=== JOB ===
Give every line below again, exactly.

=== INFORMATION PROVIDED ===
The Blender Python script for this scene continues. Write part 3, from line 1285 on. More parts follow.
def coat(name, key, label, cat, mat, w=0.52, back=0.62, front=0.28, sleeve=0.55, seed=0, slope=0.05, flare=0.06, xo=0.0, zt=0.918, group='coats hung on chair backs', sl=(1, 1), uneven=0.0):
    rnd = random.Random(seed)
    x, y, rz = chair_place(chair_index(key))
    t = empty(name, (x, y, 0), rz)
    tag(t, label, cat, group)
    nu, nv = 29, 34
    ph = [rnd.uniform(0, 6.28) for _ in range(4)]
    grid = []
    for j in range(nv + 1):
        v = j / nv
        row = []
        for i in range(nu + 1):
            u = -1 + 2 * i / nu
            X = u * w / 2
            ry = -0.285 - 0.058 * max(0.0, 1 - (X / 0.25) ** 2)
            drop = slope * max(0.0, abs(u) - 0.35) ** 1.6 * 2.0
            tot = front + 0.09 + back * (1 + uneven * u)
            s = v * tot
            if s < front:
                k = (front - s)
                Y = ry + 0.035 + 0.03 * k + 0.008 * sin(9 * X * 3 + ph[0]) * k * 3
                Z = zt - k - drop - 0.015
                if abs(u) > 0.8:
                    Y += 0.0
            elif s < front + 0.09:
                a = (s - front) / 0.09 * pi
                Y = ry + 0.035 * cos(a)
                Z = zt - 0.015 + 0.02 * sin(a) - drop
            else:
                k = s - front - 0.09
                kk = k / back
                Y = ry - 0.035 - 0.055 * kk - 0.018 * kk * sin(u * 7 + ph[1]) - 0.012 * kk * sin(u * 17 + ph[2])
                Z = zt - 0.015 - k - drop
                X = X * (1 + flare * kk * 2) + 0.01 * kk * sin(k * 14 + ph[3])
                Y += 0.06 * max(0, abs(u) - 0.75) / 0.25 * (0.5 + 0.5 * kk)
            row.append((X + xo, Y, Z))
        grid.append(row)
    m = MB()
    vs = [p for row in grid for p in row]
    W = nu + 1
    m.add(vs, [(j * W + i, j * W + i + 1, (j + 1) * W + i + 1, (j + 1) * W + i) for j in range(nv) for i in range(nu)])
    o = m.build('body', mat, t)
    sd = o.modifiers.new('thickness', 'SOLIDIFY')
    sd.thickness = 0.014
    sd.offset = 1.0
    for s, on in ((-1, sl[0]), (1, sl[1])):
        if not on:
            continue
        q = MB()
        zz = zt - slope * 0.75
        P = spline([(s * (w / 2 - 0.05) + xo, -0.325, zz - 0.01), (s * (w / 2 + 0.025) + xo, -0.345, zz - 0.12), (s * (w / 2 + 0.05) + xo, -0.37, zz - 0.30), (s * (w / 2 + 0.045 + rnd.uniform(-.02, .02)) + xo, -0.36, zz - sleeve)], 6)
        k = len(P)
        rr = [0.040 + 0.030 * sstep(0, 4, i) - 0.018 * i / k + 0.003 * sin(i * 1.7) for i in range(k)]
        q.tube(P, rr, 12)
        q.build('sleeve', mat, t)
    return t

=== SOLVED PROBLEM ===
The Blender Python script for this scene continues. Write part 3, from line 1285 on. More parts follow.
def coat(name, key, label, cat, mat, w=0.52, back=0.62, front=0.28, sleeve=0.55, seed=0, slope=0.05, flare=0.06, xo=0.0, zt=0.918, group='coats hung on chair backs', sl=(1, 1), uneven=0.0):
    rnd = random.Random(seed)
    x, y, rz = chair_place(chair_index(key))
    t = empty(name, (x, y, 0), rz)
    tag(t, label, cat, group)
    nu, nv = 29, 34
    ph = [rnd.uniform(0, 6.28) for _ in range(4)]
    grid = []
    for j in range(nv + 1):
        v = j / nv
        row = []
        for i in range(nu + 1):
            u = -1 + 2 * i / nu
            X = u * w / 2
            ry = -0.285 - 0.058 * max(0.0, 1 - (X / 0.25) ** 2)
            drop = slope * max(0.0, abs(u) - 0.35) ** 1.6 * 2.0
            tot = front + 0.09 + back * (1 + uneven * u)
            s = v * tot
            if s < front:
                k = (front - s)
                Y = ry + 0.035 + 0.03 * k + 0.008 * sin(9 * X * 3 + ph[0]) * k * 3
                Z = zt - k - drop - 0.015
                if abs(u) > 0.8:
                    Y += 0.0
            elif s < front + 0.09:
                a = (s - front) / 0.09 * pi
                Y = ry + 0.035 * cos(a)
                Z = zt - 0.015 + 0.02 * sin(a) - drop
            else:
                k = s - front - 0.09
                kk = k / back
                Y = ry - 0.035 - 0.055 * kk - 0.018 * kk * sin(u * 7 + ph[1]) - 0.012 * kk * sin(u * 17 + ph[2])
                Z = zt - 0.015 - k - drop
                X = X * (1 + flare * kk * 2) + 0.01 * kk * sin(k * 14 + ph[3])
                Y += 0.06 * max(0, abs(u) - 0.75) / 0.25 * (0.5 + 0.5 * kk)
            row.append((X + xo, Y, Z))
        grid.append(row)
    m = MB()
    vs = [p for row in grid for p in row]
    W = nu + 1
    m.add(vs, [(j * W + i, j * W + i + 1, (j + 1) * W + i + 1, (j + 1) * W + i) for j in range(nv) for i in range(nu)])
    o = m.build('body', mat, t)
    sd = o.modifiers.new('thickness', 'SOLIDIFY')
    sd.thickness = 0.014
    sd.offset = 1.0
    for s, on in ((-1, sl[0]), (1, sl[1])):
        if not on:
            continue
        q = MB()
        zz = zt - slope * 0.75
        P = spline([(s * (w / 2 - 0.05) + xo, -0.325, zz - 0.01), (s * (w / 2 + 0.025) + xo, -0.345, zz - 0.12), (s * (w / 2 + 0.05) + xo, -0.37, zz - 0.30), (s * (w / 2 + 0.045 + rnd.uniform(-.02, .02)) + xo, -0.36, zz - sleeve)], 6)
        k = len(P)
        rr = [0.040 + 0.030 * sstep(0, 4, i) - 0.018 * i / k + 0.003 * sin(i * 1.7) for i in range(k)]
        q.tube(P, rr, 12)
        q.build('sleeve', mat, t)
    return t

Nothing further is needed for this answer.